Probably my coach that I had when I was a kid. Coach Neely, Herschel Neely, was one of my greatest coaches I ever had as a kid. And I just like watching coaches. I like a lot of coaches that are in the NFL. The big name coaches, Pete Carroll, Belichick, Mike Tomlin. Great coaches like John Madden. Great coaches from back in the day. The way that they coached. They coached with a different type of attitude and their players played for them and they was up close and personal with their players. It wasn’t like the coach wasn’t your friend. Your coach was your friend and you played for him because you wanted him to succeed and didn’t want him to get fired. So it’s like those are the kind of coaches that I looked up to, that had players that played for them.

In your league you get that chance to be up close and personal with guys. Really impact them at a time when they’re really, they’re impressionable. Anything that they can have, five minutes, a hour, two hours, that can be so critical for them in that time where their brains are growing and things really are important to them.

It is. That’s why it’s important to put the right things in their head. Because it becomes muscle memory. And whatever they doing is going to become a part of their life if they doing it over and over repetition. If you putting the right things in their head, teaching them the right way and letting them know that when you do make a mistake it’s okay. Just fix it and try to do better.

You get the chance when you come out to events like this, everyone comes over to you. They want to be around you. To have that impact all these years later after everything that you’ve done, what does that mean to you?

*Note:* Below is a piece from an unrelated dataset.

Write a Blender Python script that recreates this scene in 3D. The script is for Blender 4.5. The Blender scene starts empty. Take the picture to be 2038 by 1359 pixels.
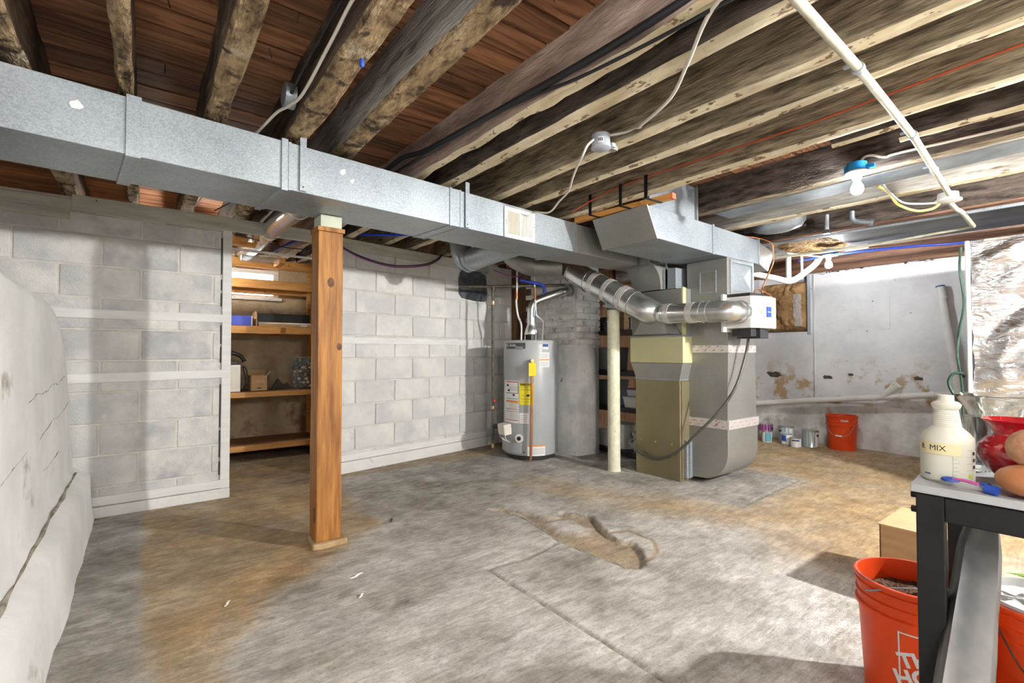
import bpy, bmesh, math, random
import numpy as np
from mathutils import Vector, Matrix, Euler, noise as mnoise
random.seed(7); RNG = np.random.default_rng(7)
sc = bpy.context.scene
COL = sc.collection

# ------------------------------------------------------------------ camera
cam = bpy.data.cameras.new('camera'); cam.sensor_width = 36.0; cam.lens = 962.0 * 36.0 / 2038.0
cam.clip_start = 0.02; cam.clip_end = 60
camo = bpy.data.objects.new('camera', cam); COL.objects.link(camo)
camo.location = (0, 0, 1.08)
camo.rotation_euler = (math.radians(90) + math.atan(21 / 962), 0, math.radians(52.66 - 90))
sc.camera = camo
# ------------------------------------------------------------------ world, exposure
w = bpy.data.worlds.new('world'); sc.world = w; w.use_nodes = True
w.node_tree.nodes['Background'].inputs[0].default_value = (0.9, 0.95, 1, 1)
w.node_tree.nodes['Background'].inputs[1].default_value = 0.3
sc.view_settings.view_transform = 'Standard'; sc.view_settings.look = 'None'
sc.view_settings.gamma = 1; sc.view_settings.use_curve_mapping = False
sc.view_settings.exposure = 1.08
sc.cycles.max_bounces = 7; sc.cycles.diffuse_bounces = 3; sc.cycles.glossy_bounces = 3
sc.cycles.use_light_tree = False; sc.cycles.adaptive_threshold = .06
sc.cycles.transmission_bounces = 7; sc.cycles.transparent_max_bounces = 6
sc.cycles.sample_clamp_indirect = 6.0; sc.cycles.sample_clamp_direct = 0
sc.cycles.caustics_reflective = False; sc.cycles.caustics_refractive = False
BULB = 130.0        # radiance of the bare bulbs in view
FILLBULB = 340.0    # radiance of the unseen globes added behind the photographer as fill

# ------------------------------------------------------------------ materials
MATS = {}
def _n(nt, t, **kw):
    n = nt.nodes.new(t)
    for k, v in kw.items(): setattr(n, k, v)
    return n
def mat(name, c1, c2=None, scale=6, rough=.65, metal=0.0, bump=0.0, bscale=40, stretch=(1, 1, 1), bstretch=None,
        ramp=(.35, .65), c3=None, sscale=12, sth=(.62, .68), rand=0.0, coord='pos', detail=8, spec=.5, c4=None, s4=3, th4=(.55, .62),
        sstretch=(1, 1, 1), coat=0, alpha=None, trans=0, ior=1.45, emit=None, bdist=.004, dist=0.0, z4=None):
    if name in MATS: return MATS[name]
    m = bpy.data.materials.new(name); m.use_nodes = True; nt = m.node_tree; L = nt.links
    b = nt.nodes['Principled BSDF']
    b.inputs['Roughness'].default_value = rough; b.inputs['Metallic'].default_value = metal
    b.inputs['Specular IOR Level'].default_value = spec; b.inputs['IOR'].default_value = ior
    b.inputs['Coat Weight'].default_value = coat; b.inputs['Transmission Weight'].default_value = trans
    if alpha is not None: b.inputs['Alpha'].default_value = alpha
    if emit: b.inputs['Emission Color'].default_value = (*emit[0], 1); b.inputs['Emission Strength'].default_value = emit[1]
    if coord == 'pos': src = _n(nt, 'ShaderNodeNewGeometry').outputs['Position']
    else: src = _n(nt, 'ShaderNodeTexCoord').outputs['Object']
    if rand:
        oi = _n(nt, 'ShaderNodeObjectInfo')
        ml = _n(nt, 'ShaderNodeVectorMath', operation='SCALE'); ml.inputs[0].default_value = (31, 17, 11)
        L.new(oi.outputs['Random'], ml.inputs['Scale'])
        ad = _n(nt, 'ShaderNodeVectorMath', operation='ADD'); L.new(src, ad.inputs[0]); L.new(ml.outputs[0], ad.inputs[1]); src = ad.outputs[0]
    def noise(sca, st, det=detail, dst=0.0):
        det = min(det, 4)
        mp = _n(nt, 'ShaderNodeMapping'); mp.inputs['Scale'].default_value = st; L.new(src, mp.inputs['Vector'])
        no = _n(nt, 'ShaderNodeTexNoise'); no.inputs['Scale'].default_value = sca; no.inputs['Detail'].default_value = det
        no.inputs['Roughness'].default_value = .62; no.inputs['Distortion'].default_value = dst
        L.new(mp.outputs[0], no.inputs['Vector']); return no.outputs['Fac']
    def ramp_(f, a, c_a, bb, c_b):
        r = _n(nt, 'ShaderNodeValToRGB'); e = r.color_ramp.elements
        e[0].position = a; e[0].color = (*c_a, 1); e[1].position = bb; e[1].color = (*c_b, 1); L.new(f, r.inputs[0]); return r.outputs[0]
    col = None
    if c2 is None: b.inputs['Base Color'].default_value = (*c1, 1)
    else: col = ramp_(noise(scale, stretch, dst=dist), ramp[0], c1, ramp[1], c2)
    def over(col, cc, f):
        mx = _n(nt, 'ShaderNodeMix', data_type='RGBA'); L.new(f, mx.inputs[0])
        if col is None: mx.inputs[6].default_value = (*c1, 1)
        else: L.new(col, mx.inputs[6])
        mx.inputs[7].default_value = (*cc, 1); return mx.outputs[2]
    if c4 is not None:
        f4 = ramp_(noise(s4, sstretch), th4[0], (0, 0, 0), th4[1], (1, 1, 1))
        if z4:   # stains only rise to a certain height on the wall
            sp_ = _n(nt, 'ShaderNodeSeparateXYZ'); L.new(src, sp_.inputs[0]); mz = _n(nt, 'ShaderNodeMapRange'); L.new(sp_.outputs['Z'], mz.inputs[0])
            mz.inputs[1].default_value = z4[0]; mz.inputs[2].default_value = z4[1]; mz.inputs[3].default_value = 0; mz.inputs[4].default_value = 1
            mu = _n(nt, 'ShaderNodeMath', operation='MULTIPLY'); L.new(f4, mu.inputs[0]); L.new(mz.outputs[0], mu.inputs[1]); f4 = mu.outputs[0]
        col = over(col, c4, f4)
    if c3 is not None: col = over(col, c3, ramp_(noise(sscale, sstretch), sth[0], (0, 0, 0), sth[1], (1, 1, 1)))
    if rand:
        hs = _n(nt, 'ShaderNodeHueSaturation')
        mr = _n(nt, 'ShaderNodeMapRange'); L.new(oi.outputs['Random'], mr.inputs[0])
        mr.inputs[3].default_value = 1 - rand; mr.inputs[4].default_value = 1 + rand
        L.new(mr.outputs[0], hs.inputs['Value'])
        if col is None: hs.inputs['Color'].default_value = (*c1, 1)
        else: L.new(col, hs.inputs['Color'])
        col = hs.outputs[0]
    if col is not None: L.new(col, b.inputs['Base Color'])
    if bump:
        bp = _n(nt, 'ShaderNodeBump'); bp.inputs['Strength'].default_value = bump; bp.inputs['Distance'].default_value = bdist
        L.new(noise(bscale, bstretch or stretch, 2), bp.inputs['Height']); L.new(bp.outputs[0], b.inputs['Normal'])
    MATS[name] = m; return m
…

It just means that I’m doing my job off the field. My rap career is on the field. But what I do off the field matters more. because it ain’t about my music. Those kids don’t care nothing about my music. Not one of them asked me about a song, video, and all that. They care about Coach Snoop being up close and personal. And I share that moment with them. They know I know football. They know I love football. They know I coach. And they know they can take a picture with somebody who understands what they going through. And could possibly be a mentor to them or even just a friend.

I know you’ve had little friendly wagers and experiences with Uncle Luke too. When he and I have talked about that over the years, that’s been so important to him is getting with those kids. They don’t know 2 Live Crew, that’s generations ago now, what he’s known for, for people that grew up around him. But now it’s a whole new ballgame.

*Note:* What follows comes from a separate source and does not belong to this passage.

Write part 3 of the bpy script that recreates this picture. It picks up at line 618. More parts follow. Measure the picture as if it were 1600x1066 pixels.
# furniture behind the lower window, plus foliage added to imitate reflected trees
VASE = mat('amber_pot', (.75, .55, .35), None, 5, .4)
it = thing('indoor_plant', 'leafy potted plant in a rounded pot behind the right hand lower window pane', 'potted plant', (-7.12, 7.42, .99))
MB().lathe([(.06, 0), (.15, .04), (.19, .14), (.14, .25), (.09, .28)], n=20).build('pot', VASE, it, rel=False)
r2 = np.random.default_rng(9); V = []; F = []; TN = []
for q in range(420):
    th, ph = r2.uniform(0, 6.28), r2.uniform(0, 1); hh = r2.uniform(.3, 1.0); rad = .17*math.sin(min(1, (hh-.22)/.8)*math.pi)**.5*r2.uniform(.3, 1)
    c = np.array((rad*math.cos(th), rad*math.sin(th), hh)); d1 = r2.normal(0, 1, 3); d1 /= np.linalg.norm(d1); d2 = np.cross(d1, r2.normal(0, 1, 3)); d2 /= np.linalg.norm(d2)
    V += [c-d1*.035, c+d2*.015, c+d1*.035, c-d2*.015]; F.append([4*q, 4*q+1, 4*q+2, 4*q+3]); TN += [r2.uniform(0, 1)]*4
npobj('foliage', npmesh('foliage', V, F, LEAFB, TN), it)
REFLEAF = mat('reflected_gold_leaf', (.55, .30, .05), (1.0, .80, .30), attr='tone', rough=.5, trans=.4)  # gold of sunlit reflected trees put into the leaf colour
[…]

It is but when we do it, we don’t do it for fame. We don’t do it for notoriety. We do it because we love the kids and we love our communities. And then as time goes on, you look up it’s 15, 20 years later and we’re still doing it. And people finally recognizing what we doing. Luke is the creator of what I’m doing. He was doing this 10 years before I even got started. He’s somebody that I look up to as a coach. He’s somebody that I aspire to be because he went in the depths of Miami, in the worst parts and he helped kids out, get out, go to high school, go to college, and then go to the NFL. That’s what I aspire to be. To do something like he did off the field, because his records was great. 2 Live Crew was the sh*t, but what he does for those kids and their lives means way more than what he done in the music world.

The show obviously you had the chance to see it now and watch what came out of it, what was your impression of that afterward and is there gonna be a followup?

It was my last year coaching. That was the beauty of it all. But that’s like the sad part of it all. You won’t see me coaching again. But we’re working on a movie right now the making of the SYFL. That should be an original Netflix movie which will show the beginning of the SYFL The first group of kids I coached. The path that we went on. How long we been in existence. The Super Bowl players. The kids that we lost. The kids that we saved. So we gonna be able to put that together and be on the lookout for that next year.

I just moved to Long Beach recently. Where should I go eat?

Roscoe’s. Right over the Palm Gardens. Pull up there at Roscoe’s and get you some. Or M & M Soul Food. Pee & Gee Fish Market closed down, but they got a Louisiana Chicken in North Long Beach. But you just come on down. Louisiana Chicken is the bang, man.